Malaysia's Electoral Commission announced Sunday evening the ruling Barisan Nasional (National Front) coalition had secured the parliamentary seats needed to retain government.

With a record 80-percent voter turnout this week's opinion polls showed strong support for former Deputy Prime Minister Anwar Ibrahim's three-party opposition alliance.

A survey released on Friday by the Merkeda Center for Opinion Research showed the opposition just 1 percentage point ahead of incumbent Prime Minister Najib Razak's long ruling ethnic-Malay Barisan regime.

The party has held power for decades, but anger rose across the country in recent days over controversial policies favoring Malays, as well as authoritarian tactics and corruption.

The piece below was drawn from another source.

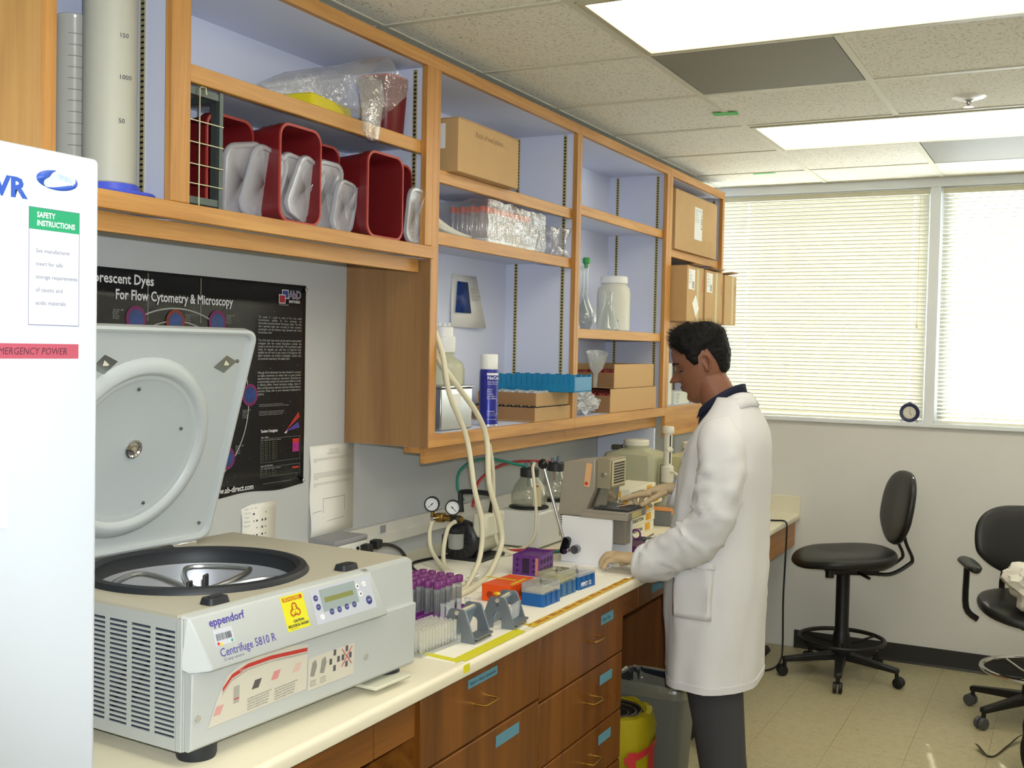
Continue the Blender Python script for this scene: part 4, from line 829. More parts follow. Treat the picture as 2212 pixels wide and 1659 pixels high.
# bottle, steel box, spray can, trays, blue rack
t = thing('reagent_bottle', 'white-capped translucent bottle behind the steel box', 'bottle', (.135, 3.335, 1.3995))
G().lathe([(0, 0), (.07, 0), (.075, .006), (.075, .2), (.066, .225), (.036, .245), (.036, .262), (0, .262)], 30).build('body', mat('bottle_poly', 'b9b9a0', .35, alpha=1), t)
g = G().lathe([(.041, .26), (.042, .262), (.042, .312), (.036, .318), (.032, .318), (.032, .348), (.02, .352), (.0, .352)], 30); g.build('cap', mat('cap_white', 'e9e9e6', .4), t)
for k in range(3): G().cyl((.02 * math.cos(k * 2.1), .02 * math.sin(k * 2.1), .352), .005, .012, 8).build('nipple', mat('cap_white', 'e9e9e6', .4), t)
t = thing('steel_box', 'square stainless steel box with bright reflections on bottom shelf', 'box'); SS = mat('stainless', 'b4b5b2', .22, 1)
box('case', SS, t, .09, 3.1, 1.4, .268, 3.31, 1.54, bev=.004); box('lid', SS, t, .086, 3.096, 1.5405, .272, 3.314, 1.549, bev=.003); box('label', LBLW, t, .2682, 3.16, 1.48, .2687, 3.23, 1.52)
t = carton('tissue_box', 'small pale carton between steel box and spray can', .1, 3.335, 1.4, .2, 3.4, 1.52, mat('white_card', 'd9dad2', .6), lid=False)
t = thing('spray_can', 'blue spray can with white cap on bottom shelf', 'spray can', (.252, 3.458, 1.3995))
G().lathe([(0, 0), (.031, 0), (.034, .003), (.034, .196), (.031, .202), (0, .202)], 32).build('can', mat('can_blue', '2a2f8e', .3, .2), t); G().lathe([(0, .2021), (.0305, .2021), (.031, .205), (.031, .252), (.028, .256), (0, .256)], 32).build('cap', mat('cap_white', 'e9e9e6', .4), t)
G().shell([(.0345, .0), (.0348, .003), (.0342, .005)], 32).build('bottom_rim', mat('chrome', 'd0d0d0', .15, 1), t)
def curve_txt(s, size, z, a0, parent, r, m, **k):
    o = txt(s, size, m, parent, (0, 0, 0), (0, 1, 0), (0, 0, 1), **k)
    for v in o.data.vertices: a = rad(a0) + v.co.y / r; v.co = Vector((r * math.cos(a), r * math.sin(a), z + v.co.z))
    return o
for s, sz, z in (('NoCount', .0165, .166), ('Radio Decontaminant', .0062, .1555), ('Surface Cleaner', .0062, .148), ('Quick\nErase\nbottles\nand other\nlab surfaces', .008, .128), ('WARNING', .006, .05), ('READ ALL DIRECTIONS BEFORE USE', .0035, .042), ('Keep out of reach of children', .0035, .036), ('NET WT 18 OZ', .005, .022)): curve_txt(s, sz, z, -72 if sz > .007 else -70, t, .0345, WHT, bold=.0003 if sz > .01 else 0)
g = G(); 
for z in (.185,): 
    q = [(.03455 * math.cos(rad(a)), .03455 * math.sin(rad(a)), z + dz) for a in range(-75, 16, 5) for dz in (-.004, .004)]; g.add(q, [(2 * i, 2 * i + 2, 2 * i + 3, 2 * i + 1) for i in range(len(q) // 2 - 1)])
g.build('white_band', WHT, t)
def tray(lb, x0, y0, z0, x1, y1, h, cap, lowleft=None, cols=10, rows=8, group='cardboard trays of vials on the bottom shelves', r=.011, front=None):
    t = thing('vial_tray', lb, 'tray', group=group); lh = lowleft or h
    box('bottom', CARD, t, x0, y0, z0, x1, y1, z0 + .003); box('front_wall', mat('cardboard_lit', 'c4a070', .75), t, x1 - .003, y0, z0 + .003, x1, y1, z0 + h); box('rear_wall', CARD, t, x0, y0, z0 + .003, x0 + .003, y1, z0 + h)
    box('end_wall', CARD2, t, x0 + .003, y0, z0 + .003, x1 - .003, y0 + .003, z0 + lh); box('end_wall', CARD, t, x0 + .003, y1 - .003, z0 + .003, x1 - .003, y1, z0 + h)
    if lowleft: G().prism([(y0, z0 + lh), (y0 + .045, z0 + h), (y0 + .05, z0 + h), (y0 + .05, z0 + lh)], x1 - .0029, x1 - .0001, 'x')
    v = None; base = None
    for i in range(rows):
        for j in range(cols):
            x = x0 + .017 + (x1 - x0 - .034) * i / (rows - 1); y = y0 + .017 + (y1 - y0 - .034) * j / (cols - 1)
            if base is None:
                base = thing('vial', 'small glass vial with %s cap, packed in a tray of %s' % cap[1:3], 'vial', (x, y, z0 + .0032), 0, cap[2])
                G().lathe([(0, 0), (r, 0), (r, lh * .86), (0, lh * .86)], 10).build('glass', GLASS, base); G().lathe([(r * .95, lh * .86), (r * .98, lh * 1.08), (0, lh * 1.08)], 10).build('cap', cap[0], base)
            elif i in (0, rows - 1) or j == 0 or j == cols - 1 or (i + j) % 2 == 0: dup(base, (x, y, z0 + .0032))
    return t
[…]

More than 10.6 million of the 13.3 million eligible voters cast their vote for 222 parliamentary seats and 505 state seats, in what was the first postcolonial election in which the incumbent National Front coalition (Barisan Nasional) has faced a genuine challenge, deputy elections commissioner Ahmad Omar said.

Warnings of voter fraud

Earlier the opposition had alleged several irregularities in the vote including a charge that tens of thousands of "dubious" voters were flown to key constituencies to sway results.

According to election commission chief Abdul Aziz Yusof, however, it is not an offense to pay for the electorate's travel expenses of voters, so long as citizens are not instructed which way to vote.

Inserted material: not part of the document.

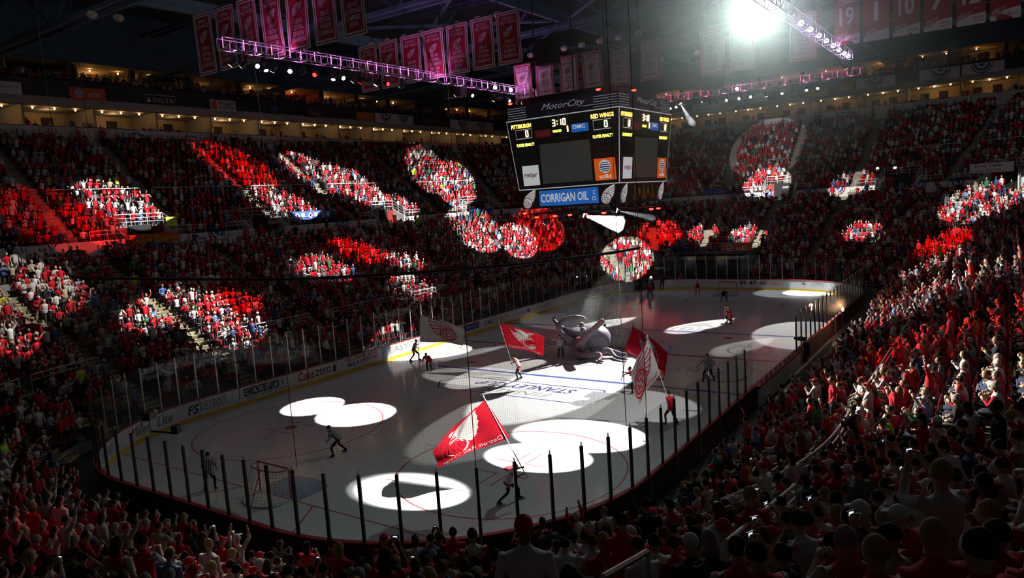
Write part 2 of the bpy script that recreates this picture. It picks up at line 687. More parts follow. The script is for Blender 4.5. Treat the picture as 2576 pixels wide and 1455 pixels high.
for si, t0, t1, gap in POSTS:
    x0, y0, nx, ny = seg_point(si, t0, 0.06)
    x1, y1, _, _ = seg_point(si, t1, 0.06)
    xm, ym, mx_, my_ = seg_point(si, (t0 + t1) / 2, 0.06)
    if gap:
        continue
    dark = si in (6, 7, 0) or (si == 5 and t0 > 0.55) or si == 1
    gh = 2.12 if dark else 2.42
    if no_glass(xm, ym):
        continue
    p = link('stanchion', POST_D if dark else POST_S, boards)
    p.location = (x0, y0, 1.085)
    p.rotation_euler = (0, 0, math.atan2(ny, nx))
    L = math.hypot(x1 - x0, y1 - y0)
    key = (round(L, 2), gh)
    if key not in PANES:
        PANES[key] = MB().box((0, 0, gh / 2), (0.012, L - 0.05, gh)).mesh('glass_pane', GLASS)
    g = link('glass_pane', PANES[key], boards)
    g.location = ((x0 + x1) / 2, (y0 + y1) / 2, 1.087)
    g.rotation_euler = (0, 0, math.atan2(my_, mx_))


# --- advertising on the boards
def board_fn(x0, zc, flip=1):
    def fn(co):
        out = np.empty_like(co)
        out[:, 0] = x0 + co[:, 0]
        out[:, 1] = HY - 0.006 - co[:, 2]
        out[:, 2] = zc + co[:, 1]
        return out
    return fn


def arc_fn(si, s0, zc):
    """maps text x along the inner face of ring segment si (reader stands on the ice)"""
    L = seg_len(si, 0)

    def fn(co):
        out = np.empty_like(co)
        for i, (x, y, z) in enumerate(co):
            px, py, nx, ny = seg_point(si, (s0 - x) / L, -0.006)
            out[i] = (px, py, zc + y)
        return out
    return fn


INK = mat('ink_black', (0.015, 0.015, 0.018), 0.5)
INKR = mat('ink_red', (0.45, 0.02, 0.03), 0.5)
INKB = mat('ink_blue', (0.03, 0.07, 0.28), 0.5)
INKLB = mat('ink_light_blue', (0.08, 0.30, 0.68), 0.5)
INKG = mat('ink_grey', (0.25, 0.26, 0.28), 0.5)
INKGRN = mat('ink_green_black', (0.02, 0.05, 0.04), 0.5)
INKW = mat('ink_white', (0.82, 0.82, 0.82), 0.5)
INKO = mat('ink_orange', (0.70, 0.13, 0.02), 0.5)
INKY = mat('ink_yellow', (0.80, 0.55, 0.03), 0.5)


def ad(s, m, x0, x1, zc, h, **k):
    return lettering(s, m, None, abs(x1 - x0), h, boards, 'board_lettering', fn=board_fn((x0 + x1) / 2, zc), **k)


def ad_box(m, x0, x1, z0, z1, dy=0.004, name='board_sign'):
    return MB().box(((x0 + x1) / 2, HY - dy, (z0 + z1) / 2), (x1 - x0, 0.006, z1 - z0)).build(name, m, boards)


lettering('FS', INKB, None, 0.72, 0.50, boards, 'board_lettering', fn=arc_fn(5, 0.40, 0.60), bold=0.03, shear=0.2)
ad('DETROIT', INKG, -21.9, -20.35, 0.64, 0.48)
for i, ch in enumerate('CARFAX'):
    xa = -19.2 + i * 0.49
    ad_box(INKGRN if i < 5 else INKW, xa, xa + 0.46, 0.47, 0.93)
    lettering(ch, INKW if i < 5 else INKGRN, None, 0.30, 0.34, boards, 'board_lettering', fn=(lambda f: lambda co: f(co) - np.array([0, 0.006, 0]))(board_fn(xa + 0.23, 0.70)), bold=0.02)
ad('VEHICLE HISTORY REPORTS', INKGRN, -19.1, -16.3, 0.36, 0.10, bold=0.01)
ad('Coke', INKR, -15.35, -14.1, 0.66, 0.58, bold=0.02)
ad('zero', INK, -14.0, -12.75, 0.62, 0.40)
mb = MB()
mb.add([(-12.55, HY - 0.008, 0.38), (-12.33, HY - 0.008, 0.38), (-12.33, HY - 0.008, 0.72), (-12.40, HY - 0.008, 0.84), (-12.40, HY - 0.008, 1.0), (-12.48, HY - 0.008, 1.0), (-12.48, HY - 0.008, 0.84), (-12.55, HY - 0.008, 0.72)], [tuple(range(8))])
mb.build('bottle_emblem', INK, boards)
ad('FIRE - WATER REPAIR', INKR, -11.5, -8.45, 0.87, 0.24, bold=0.015)
ad('866-4', INKB, -11.3, -10.3, 0.53, 0.26, bold=0.02)
ad('JARVIS', INKR, -10.2, -8.5, 0.55, 0.32, bold=0.02)
ad_box(INKLB, -8.1, -7.66, 0.22, 1.03)
lettering('PARMA', INKW, None, 0.62, 0.2, boards, 'board_lettering', fn=lambda co: np.stack([-7.88 - co[:, 1], np.full(len(co), HY - 0.012), 0.63 + co[:, 0]], 1))
ad('EASYCLIP', INKG, -7.3, -3.6, 0.68, 0.42)
ad_box(INKB, 1.2, 3.2, 0.42, 0.92)
lettering('SERVICE', INKW, None, 1.5, 0.22, boards, 'board_lettering', fn=(lambda f: lambda co: f(co) - np.array([0, 0.006, 0]))(board_fn(2.2, 0.67)))
ad('DMC', INKG, 3.95, 5.3, 0.62, 0.36, bold=0.02)
ad('DOCS', INKR, 5.7, 7.4, 0.62, 0.34)
ad('CANADIAN', INKG, 8.6, 10.5, 0.62, 0.26)
mb = MB().add([(10.75 + 0.28 * math.cos(a) * (1 if i % 2 else 0.45), HY - 0.008, 0.66 + 0.28 * math.sin(a) * (1 if i % 2 else 0.45)) for i, a in enumerate(np.linspace(-PI / 2, 1.5 * PI, 15)[:-1])], [tuple(range(14))])
mb.build('leaf_emblem', INKR, boards)
ad('ONTELL', INKG, 12.4, 14.9, 0.62, 0.3)
lettering('MotorCity', INKG, None, 3.4, 0.5, boards, 'board_lettering', fn=arc_fn(3, 10.3, 0.62), shear=0.4)
lettering('AUTO OIL\nNHL.COM', INK, None, 2.2, 0.62, boards, 'board_lettering', fn=arc_fn(3, 7.0, 0.62), bold=0.01)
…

The secretary of the National Front, Adnan Mansor, admitted that its allies had organized chartered flights, but said they were not so-called unregistered "phantom voters.”

He countered that the opposition had chartered buses to transport voters back from Singapore, and that election monitor group the Coalition for Free and Fair Elections "has paid for Malaysians to fly back from Shanghai and Hong Kong."

Some online media outlets are worried they will be targeted in Internet attacks that filter content or access to websites, hindering voter access to independent reporting. Most traditional media is owned by interests linked to Barisan Nasional.

"During the 2008 election, we were wiped off the Internet," said Premesh Chandran, chief of the independent online news provider Malaysiakini.

"Our concern is that we'll see a repeat of that on May 5. Can we really live without independent media on election night, given that both sides might not accept the result?"